The OASIS SOA Reference Architecture is one of the best introductions to SOA, providing a complete, consistent and largely non-technical set of concepts and definitions for SOA technology. It may be the easiest way to understand SOA without digging through volumes of arcane technical standards and XML specifications.
But the reader should be aware that the OASIS Reference Architecture does not provide detailed descriptions of the components required for implementing an SOA application. This is true of reference architectures in general.
The Reference Architecture document states:
A reference model consists of a minimal set of unifying concepts, axioms and relationships within a particular problem domain, and is independent of specific standards, technologies, implementations, or other concrete details.

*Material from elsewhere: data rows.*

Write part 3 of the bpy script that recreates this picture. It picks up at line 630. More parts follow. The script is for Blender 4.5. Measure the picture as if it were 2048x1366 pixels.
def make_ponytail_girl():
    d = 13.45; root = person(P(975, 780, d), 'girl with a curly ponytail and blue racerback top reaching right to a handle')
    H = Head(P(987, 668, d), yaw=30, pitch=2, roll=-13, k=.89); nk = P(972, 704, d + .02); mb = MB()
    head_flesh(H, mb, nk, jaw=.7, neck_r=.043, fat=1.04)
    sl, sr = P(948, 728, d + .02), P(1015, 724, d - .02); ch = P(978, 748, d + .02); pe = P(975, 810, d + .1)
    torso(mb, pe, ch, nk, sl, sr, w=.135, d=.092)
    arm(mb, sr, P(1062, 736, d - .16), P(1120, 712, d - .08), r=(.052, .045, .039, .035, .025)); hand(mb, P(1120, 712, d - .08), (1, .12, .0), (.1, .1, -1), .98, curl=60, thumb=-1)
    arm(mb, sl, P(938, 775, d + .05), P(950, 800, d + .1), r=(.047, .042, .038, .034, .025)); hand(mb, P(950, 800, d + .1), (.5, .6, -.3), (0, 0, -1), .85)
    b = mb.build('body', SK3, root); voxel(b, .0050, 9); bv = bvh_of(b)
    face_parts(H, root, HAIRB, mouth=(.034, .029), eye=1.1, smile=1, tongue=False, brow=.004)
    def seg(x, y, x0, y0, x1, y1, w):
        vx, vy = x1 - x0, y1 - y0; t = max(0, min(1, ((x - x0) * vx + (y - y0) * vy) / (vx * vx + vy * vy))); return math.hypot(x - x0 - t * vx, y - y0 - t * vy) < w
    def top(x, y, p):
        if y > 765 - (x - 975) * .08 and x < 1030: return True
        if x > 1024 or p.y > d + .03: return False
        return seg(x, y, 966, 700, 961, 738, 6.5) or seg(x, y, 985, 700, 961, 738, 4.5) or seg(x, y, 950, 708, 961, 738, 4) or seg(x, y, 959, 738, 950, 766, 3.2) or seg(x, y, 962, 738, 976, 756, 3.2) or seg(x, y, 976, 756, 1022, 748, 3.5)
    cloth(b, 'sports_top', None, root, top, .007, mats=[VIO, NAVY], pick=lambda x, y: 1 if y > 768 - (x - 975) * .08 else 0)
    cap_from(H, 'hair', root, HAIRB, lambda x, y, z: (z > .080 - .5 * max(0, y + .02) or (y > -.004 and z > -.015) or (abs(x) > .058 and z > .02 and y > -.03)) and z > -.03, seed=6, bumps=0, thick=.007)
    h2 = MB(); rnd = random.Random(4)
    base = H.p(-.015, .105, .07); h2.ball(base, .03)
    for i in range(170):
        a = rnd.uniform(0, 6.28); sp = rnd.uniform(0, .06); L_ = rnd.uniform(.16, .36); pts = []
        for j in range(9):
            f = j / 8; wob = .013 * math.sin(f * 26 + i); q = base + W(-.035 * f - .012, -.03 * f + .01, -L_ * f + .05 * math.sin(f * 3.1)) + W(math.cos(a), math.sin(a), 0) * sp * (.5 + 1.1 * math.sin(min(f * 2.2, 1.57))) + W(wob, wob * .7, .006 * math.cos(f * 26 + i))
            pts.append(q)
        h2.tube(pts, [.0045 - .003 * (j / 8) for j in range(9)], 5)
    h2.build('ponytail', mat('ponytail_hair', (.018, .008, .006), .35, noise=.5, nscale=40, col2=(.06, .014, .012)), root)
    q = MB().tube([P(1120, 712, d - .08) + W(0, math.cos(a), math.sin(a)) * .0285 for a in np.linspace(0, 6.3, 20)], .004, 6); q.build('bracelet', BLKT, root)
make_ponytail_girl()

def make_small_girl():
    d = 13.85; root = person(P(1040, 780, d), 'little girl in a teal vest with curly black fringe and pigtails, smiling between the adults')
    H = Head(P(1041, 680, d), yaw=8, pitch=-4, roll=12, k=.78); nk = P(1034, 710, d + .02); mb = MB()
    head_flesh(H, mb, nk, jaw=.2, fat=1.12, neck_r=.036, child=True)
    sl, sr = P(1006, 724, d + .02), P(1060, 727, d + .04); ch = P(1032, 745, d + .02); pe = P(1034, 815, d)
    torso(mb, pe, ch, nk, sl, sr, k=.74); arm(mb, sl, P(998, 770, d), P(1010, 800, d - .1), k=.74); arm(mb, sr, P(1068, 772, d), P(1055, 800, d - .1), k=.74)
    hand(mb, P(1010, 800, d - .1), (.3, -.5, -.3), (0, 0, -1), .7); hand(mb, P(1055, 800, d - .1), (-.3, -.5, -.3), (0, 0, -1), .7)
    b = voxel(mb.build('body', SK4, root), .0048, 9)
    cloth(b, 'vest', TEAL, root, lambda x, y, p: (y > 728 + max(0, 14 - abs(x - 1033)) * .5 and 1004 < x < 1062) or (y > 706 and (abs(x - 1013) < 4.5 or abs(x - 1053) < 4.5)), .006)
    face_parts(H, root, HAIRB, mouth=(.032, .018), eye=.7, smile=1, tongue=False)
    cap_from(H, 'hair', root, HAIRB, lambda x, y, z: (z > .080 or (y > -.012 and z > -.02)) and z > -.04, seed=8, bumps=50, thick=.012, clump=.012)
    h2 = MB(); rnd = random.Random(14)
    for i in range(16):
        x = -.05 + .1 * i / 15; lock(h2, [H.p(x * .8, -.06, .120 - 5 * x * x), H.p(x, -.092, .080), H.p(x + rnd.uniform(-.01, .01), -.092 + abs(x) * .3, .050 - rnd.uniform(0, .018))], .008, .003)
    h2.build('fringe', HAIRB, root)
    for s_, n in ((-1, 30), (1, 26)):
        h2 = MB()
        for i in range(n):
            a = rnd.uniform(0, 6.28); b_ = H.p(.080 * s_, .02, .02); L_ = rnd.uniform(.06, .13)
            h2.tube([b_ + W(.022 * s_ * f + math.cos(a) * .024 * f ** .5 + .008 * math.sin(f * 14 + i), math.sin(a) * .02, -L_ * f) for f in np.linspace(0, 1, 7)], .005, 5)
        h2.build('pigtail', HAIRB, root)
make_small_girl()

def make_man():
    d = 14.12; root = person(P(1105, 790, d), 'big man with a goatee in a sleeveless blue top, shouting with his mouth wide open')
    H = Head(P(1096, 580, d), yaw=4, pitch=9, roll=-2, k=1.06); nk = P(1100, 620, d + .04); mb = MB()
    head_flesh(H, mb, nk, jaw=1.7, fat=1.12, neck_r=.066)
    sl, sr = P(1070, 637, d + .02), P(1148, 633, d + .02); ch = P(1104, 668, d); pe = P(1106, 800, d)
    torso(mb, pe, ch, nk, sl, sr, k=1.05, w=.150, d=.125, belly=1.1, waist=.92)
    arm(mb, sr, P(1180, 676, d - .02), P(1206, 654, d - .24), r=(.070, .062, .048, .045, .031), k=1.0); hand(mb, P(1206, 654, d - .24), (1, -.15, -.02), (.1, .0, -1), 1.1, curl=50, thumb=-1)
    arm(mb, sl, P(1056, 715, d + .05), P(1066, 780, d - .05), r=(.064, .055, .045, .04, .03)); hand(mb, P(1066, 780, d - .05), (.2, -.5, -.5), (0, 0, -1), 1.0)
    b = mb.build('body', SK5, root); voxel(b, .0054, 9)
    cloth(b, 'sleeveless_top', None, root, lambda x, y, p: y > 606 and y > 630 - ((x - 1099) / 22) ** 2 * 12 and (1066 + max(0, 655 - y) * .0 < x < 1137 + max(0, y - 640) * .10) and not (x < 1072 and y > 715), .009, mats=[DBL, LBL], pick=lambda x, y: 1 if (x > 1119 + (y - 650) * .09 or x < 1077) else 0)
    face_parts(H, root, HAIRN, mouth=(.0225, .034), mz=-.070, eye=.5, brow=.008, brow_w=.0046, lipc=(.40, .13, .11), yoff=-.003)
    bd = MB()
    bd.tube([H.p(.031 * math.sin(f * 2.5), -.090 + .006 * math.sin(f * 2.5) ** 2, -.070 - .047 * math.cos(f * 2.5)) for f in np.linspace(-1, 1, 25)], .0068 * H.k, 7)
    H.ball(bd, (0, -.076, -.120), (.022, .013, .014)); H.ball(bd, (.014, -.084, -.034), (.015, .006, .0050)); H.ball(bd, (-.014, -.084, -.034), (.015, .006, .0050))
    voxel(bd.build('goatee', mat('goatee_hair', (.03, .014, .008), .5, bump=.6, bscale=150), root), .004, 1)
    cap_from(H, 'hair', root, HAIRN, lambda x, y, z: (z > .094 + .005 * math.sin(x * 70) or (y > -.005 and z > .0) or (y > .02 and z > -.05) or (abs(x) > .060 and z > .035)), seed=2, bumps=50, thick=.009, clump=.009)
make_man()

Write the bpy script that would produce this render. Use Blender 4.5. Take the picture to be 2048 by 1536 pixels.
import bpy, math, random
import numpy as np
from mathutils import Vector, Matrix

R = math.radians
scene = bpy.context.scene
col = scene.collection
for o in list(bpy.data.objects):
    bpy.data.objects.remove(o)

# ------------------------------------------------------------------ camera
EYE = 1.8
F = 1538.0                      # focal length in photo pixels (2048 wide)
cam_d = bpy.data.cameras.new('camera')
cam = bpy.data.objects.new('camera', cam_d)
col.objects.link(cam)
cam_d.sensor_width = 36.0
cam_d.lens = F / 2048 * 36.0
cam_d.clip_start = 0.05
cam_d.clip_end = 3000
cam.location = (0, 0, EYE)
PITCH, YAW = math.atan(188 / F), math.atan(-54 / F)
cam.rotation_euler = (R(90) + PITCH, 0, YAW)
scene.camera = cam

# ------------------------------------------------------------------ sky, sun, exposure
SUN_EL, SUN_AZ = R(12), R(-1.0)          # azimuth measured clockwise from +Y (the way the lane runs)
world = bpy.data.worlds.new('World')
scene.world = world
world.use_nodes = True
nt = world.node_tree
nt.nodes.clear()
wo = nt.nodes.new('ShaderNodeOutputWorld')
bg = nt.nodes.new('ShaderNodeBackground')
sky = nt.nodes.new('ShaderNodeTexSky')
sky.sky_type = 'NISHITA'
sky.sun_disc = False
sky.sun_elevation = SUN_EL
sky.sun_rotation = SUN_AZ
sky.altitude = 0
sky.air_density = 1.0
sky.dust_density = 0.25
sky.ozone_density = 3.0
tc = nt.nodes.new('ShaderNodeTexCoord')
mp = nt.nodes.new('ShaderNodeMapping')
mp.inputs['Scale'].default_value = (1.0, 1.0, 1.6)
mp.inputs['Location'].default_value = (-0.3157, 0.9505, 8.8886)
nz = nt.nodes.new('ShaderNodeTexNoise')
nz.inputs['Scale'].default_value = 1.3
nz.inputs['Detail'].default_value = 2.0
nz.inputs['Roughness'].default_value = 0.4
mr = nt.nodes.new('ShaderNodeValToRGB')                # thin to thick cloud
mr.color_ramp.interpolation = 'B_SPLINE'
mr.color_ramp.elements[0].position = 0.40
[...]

What the architecture lacks is the "standards, technologies, implementations, or other concrete details" necessary to make it a working framework for SOA-enable applications. However, it is also important to realize that those standards and details are not lacking in the standards firmament ( firmament is not too strong a word ).
Among the 'details' missing in the Reference Architecture are XML and several dozen XM-based data interchange and message exchange standards. For example, the core standards for service discovery and interface are Universal Description Discovery and Integration (UDDI) and Web Services Description Language (WSDL). For the technically-inclined, the W3C Web Services Architecture provides a far more detailed description of specific design features and implementation structures missing in the OASIS architecture. Though the W3C WSA specification mentions SOA only in passing, the technical environment they describe is nearly identical to many of the mainstream SOA methodologies.
It is important to note that the W3C WSA has been fairly static for the last 3 years old, basically in a state of suspended animation with some flurries of activity from time to time. On the other hand, the more human-oriented OASIS architecture is only a few months old, in direct defiance of the usual expectation that new projects and new ideas will progress naturally from formulating high-level requirements to the hacking-out of nitty-gritty details later in the implementation phases of development.
Clearly, this suggests that something was missing from the W3C technical achitecture and is being addressed in the less technically-inclined OASIS architecture. This might provide the key factor in moving SOA from a concept to a reality, that is, answering the question why do SOA, rather than simply describing how to do it and hoping that the 'inherent superiority' of the technology can carry the day on its own.